However, let's say, for the sake of speculation, that everything in your life is peachy and you just can't decide between these two men. I believe in making choices just to move forward. Sometimes it doesn't matter what the choice is. It just matters that you make one. Choices clarify the situation. And they set in motion a set of imperatives which, however artificially constructed, can still give a sense of meaning and purpose to your life. They function as the rules of the game, and in following them and playing the game you begin to have the sensation of meaningfulness.

In its rudimentary form, meaning is nothing more than pattern; when things are all lined up, for instance, when their behavior is predictable, then one has the sense that they have meaning.

That is why marriage is such a satisfying cultural arrangement: It's a built-in system of meaning, like a little significance machine. Suddenly certain relatives are significant, certain dates are significant, certain acts with other people are significant.
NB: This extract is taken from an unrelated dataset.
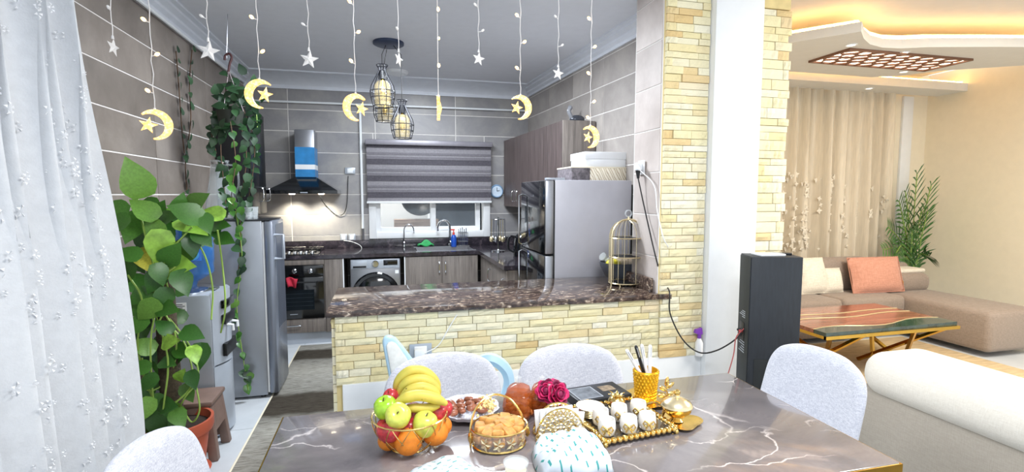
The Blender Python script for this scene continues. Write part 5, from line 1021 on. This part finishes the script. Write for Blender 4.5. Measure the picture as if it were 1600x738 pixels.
# black gadget box
q = [atz(x, y, TZ + .03) for x, y in ((885, 608), (950, 597), (978, 616), (900, 632))]; cb = sum(q, Vector()) / 4
t = thing('black_box', 'flat black carton with a grey window print behind the coffee cups', 'box', (cb.x + .01, cb.y, TZ), .12)
box('carton', plain('black_card', '#23262b', .35, var=.1), t, -.105, .105, -.065, .065, 0, .032, .003); box('window_print', plain('grey_window_print', '#6a7078', .2, var=.4, scale=30), t, -.09, -.005, -.045, .045, .032, .0325, 0); box('window_border', 'silver', t, -.094, -.001, -.049, .049, .0318, .0322, 0); box('badge_print', plain('brown_badge_print', '#8a7a66', .4, var=.5, scale=60), t, .02, .075, -.01, .035, .032, .0325, 0); box('text_strip', 'silver', t, .03, .07, -.04, -.034, .032, .0325, 0)
# tray with coffee cups
TC = [atz(x, y, TZ + .01) for x, y in ((948, 696), (1050, 681), (986, 628), (896, 640))]
tc = Vector((.728, 1.455, TZ)); t = thing('gold_tray', 'gold openwork serving tray under the coffee cups', 'tray', tc, .10); tw, td = .125, .125
box('mirror', plain('smoky_mirror', '#6c6660', .08, .7), t, -tw + .01, tw - .01, -td + .01, td - .01, .012, .016, 0)
MB().tube([(-tw, -td, .014), (tw, -td, .014), (tw, td, .014), (-tw, td, .014)], .005, 6, closed=True).build('rim', 'gold', t)
for s_ in range(4):
    for k in range(13):
        f = -1 + 2 * (k + .5) / 13; x, y = ((f * tw, -td), (tw, f * td), (f * tw, td), (-tw, f * td))[s_]; MB().ball((0, 0, 0), .011, 8, 6, 1.0, 1.0, .8, mod=lambda a, z: 1 + .25 * math.cos(5 * a)).build('border_flower', 'gold', t, loc=(x, y, .016))
for sx in (-1, 1):
    for sy in (-1, 1): MB().ball((sx * tw, sy * td, .006), .008, 8, 6).build('foot', 'gold', t)
    MB().tube(curve_pts([(sx * tw, -.05, .02), (sx * (tw + .025), -.03, .035), (sx * (tw + .03), 0, .04), (sx * (tw + .025), .03, .035), (sx * tw, .05, .02)], 4), .005).build('handle', 'gold', t)
cupb = MB().lathe([(.014, 0), (.021, .006), (.0245, .022), (.023, .040), (.0215, .046), (.0195, .046), (.021, .036), (.0215, .02), (.001, .008)], 20, cap=False)
CUP = mesh_of('bowl', cupb, 'porcelain', angle=70); bow = MB()
for s_ in (-1, 1): bow.tube([(0, -.0265, .022), (s_ * .010, -.0265, .029), (s_ * .013, -.025, .022), (s_ * .009, -.0265, .016), (0, -.0265, .022)], .0022, 5); bow.tube([(0, -.0265, .022), (s_ * .007, -.026, .010)], .002, 5)
bow.ball((0, -.027, .022), .0035, 7, 5); BOW = mesh_of('bow', bow, 'gold')
for px, py, lab in ((948, 680, 'white coffee cup with gold bow at the front left of the tray'), (982, 676, 'white coffee cup with gold bow in the middle of the front row'), (1011, 671, 'white coffee cup with gold bow at the front right of the tray'), (938, 664, 'white coffee cup with gold bow beside the white saucers'), (967, 657, 'white coffee cup with gold bow in the middle behind the front row'), (997, 651, 'white coffee cup with gold bow at the back of the tray near the gold tumbler')):
    p = atz(px, py, TZ + .016); c = thing('coffee_cup', lab, 'cup', (p.x, p.y, TZ + .016), 0, 'coffee cups on the gold tray'); link('bowl', CUP, c, scale=(1.12, 1.12, 1.12)); link('bow', BOW, c, rot=(0, 0, random.uniform(-.5, -.25)), scale=(1.35, 1.16, 1.35))
p = atz(922, 648, TZ + .016)
for k in range(5):
    o = thing('saucer', ('lowest', 'second lowest', 'middle', 'second highest', 'topmost')[k] + ' white gold rimmed saucer of the stack on the gold tray', 'saucer', (p.x, p.y, TZ + .0165 + k * .0055), 0, 'saucers stacked on the gold tray'); MB().lathe([(.001, .0), (.028, .0), (.046, .006), (.0465, .008), (.028, .003), (.001, .003)], 24, cap=False).build('dish', 'porcelain', o); MB().tube([(.0468 * math.cos(2 * PI * j / 24), .0468 * math.sin(2 * PI * j / 24), .007) for j in range(24)], .0012, 4, closed=True).build('gold_line', 'gold', o)
p = atz(965, 643, TZ + .016); t = thing('gold_pomegranate', 'gold pomegranate shaped pot at the back of the tray', 'ornament', (p.x, p.y + .01, TZ + .016)); MB().ball((0, 0, .026), .030, 16, 10, sz=.85, mod=lambda a, z: 1 + .04 * math.cos(6 * a)).build('pot', 'gold', t)
for k in range(6):
    a = 2 * PI * k / 6; MB().grid(lambda u, v: ((.008 + .022 * v) * math.cos(a) - (u - .5) * .016 * (1 - v) * math.sin(a), (.008 + .022 * v) * math.sin(a) + (u - .5) * .016 * (1 - v) * math.cos(a), .046 + .024 * v - .012 * v * v), 3, 4).build('leaf', 'gold', t, thick=.0015, recalc=False)
# gold tumbler with pens
TP = atz(1015, 634, TZ); t = thing('gold_plate', 'wavy gold plate under the yellow gold tumbler', 'plate', (TP.x + .005, TP.y + .035, TZ)); MB().lathe([(.001, 0), (.05, .002), (.085, .012), (.088, .015), (.05, .006), (.001, .005)], 40, cap=False, mod=lambda a, z: 1 + .06 * math.sin(9 * a) * (z > .008)).build('dish', 'gold', t)
t = thing('gold_tumbler', 'yellow gold lattice tumbler holding pens', 'pen holder', (TP.x, TP.y + .03, TZ + .006)); T0 = Vector(t.location)
MB().lathe([(.029, 0), (.0295, .004), (.038, .104), (.036, .104), (.028, .006)], 26).build('cup', 'gold_bright', t)
for z in (.002, .10): MB().tube([(((.031) if z < .05 else .039) * math.cos(2 * PI * k / 24), ((.031) if z < .05 else .039) * math.sin(2 * PI * k / 24), z) for k in range(24)], .0025, 5, closed=True).build('rim', 'gold_bright', t)
lm = MB()
for r_ in range(9):
    for k in range(20): a = 2 * PI * (k + .5 * (r_ % 2)) / 20; z = .012 + r_ * .0105; q = .0295 + .0085 * z / .104 + .0005; lm.ball((q * math.cos(a), q * math.sin(a), z), .0042, 5, 4)
tag(lm.build('bead_lattice', 'gold_bright', t), kind='stuff')
t.scale = (1.12, 1.12, 1.1)
for (x0, y0, x1, y1, mt, lab) in ((1004, 590, 980, 549, 'plastic_white', 'white pen leaning far out of the gold tumbler'), (1008, 590, 994, 543, 'black', 'black pen in the gold tumbler'), (1011, 590, 1003, 541, 'plastic_white', 'white pen upright in the middle of the gold tumbler'), (1015, 590, 1016, 542, 'plastic_white', 'white pen at the right of the gold tumbler')):
    a = at(x0, y0, T0.y); b = at(x1, y1, T0.y + .0); d = (b - a).normalized(); a = a - d * .03; o = thing('pen', lab, 'pen', a, 0, 'pens in the gold tumbler'); MB().tube([(0, 0, 0), b - a], .0066, 8).build('barrel', mt, o); MB().tube([b - a, b - a + d * .006], [.0066, .004], 8).build('cap', mt, o); MB().tube([(b - a) * .75 + Vector((0, -.006, 0)), b - a + Vector((0, -.006, 0))], .0015, 4).build('clip', 'silver', o)
p = atz(1046, 632, TZ); t = thing('gold_leaf_ornament', 'gold leaf and bird ornament behind the sugar bowl', 'ornament', (p.x, p.y + .02, TZ)); MB().tube([(0, 0, .0), (.004, 0, .03), (-.004, 0, .055)], .003, 5).build('stem', 'gold', t); MB().lathe([(.02, 0), (.02, .004), (.004, .008)], 12).build('base', 'gold', t)
for k, (x, z, a) in enumerate(((-.014, .05, 2.6), (.014, .06, .5), (.0, .075, 1.4), (-.018, .025, 2.9), (.018, .03, .2))): MB().ball((0, 0, 0), .014, 8, 6, 1.3, .4, .6).build('leaf', 'gold', t, loc=(x, 0, z), rot=(0, -a, 0))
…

That is also why being determinedly single is so satisfying as well: It is a country of possibility where every turn has meaning because of its potential; every act is transformed into an adventure because at every turn there could be the prize: marriage, a hot fling, a mysterious encounter, whatever you happen to want at the moment.

So we confer meaning on life by defining our status and following the resultant plot line. If I didn't believe that you were depressed, I would simply suggest that you make a choice and follow it through. But I get a strong feeling that you first need to get some help for your blues.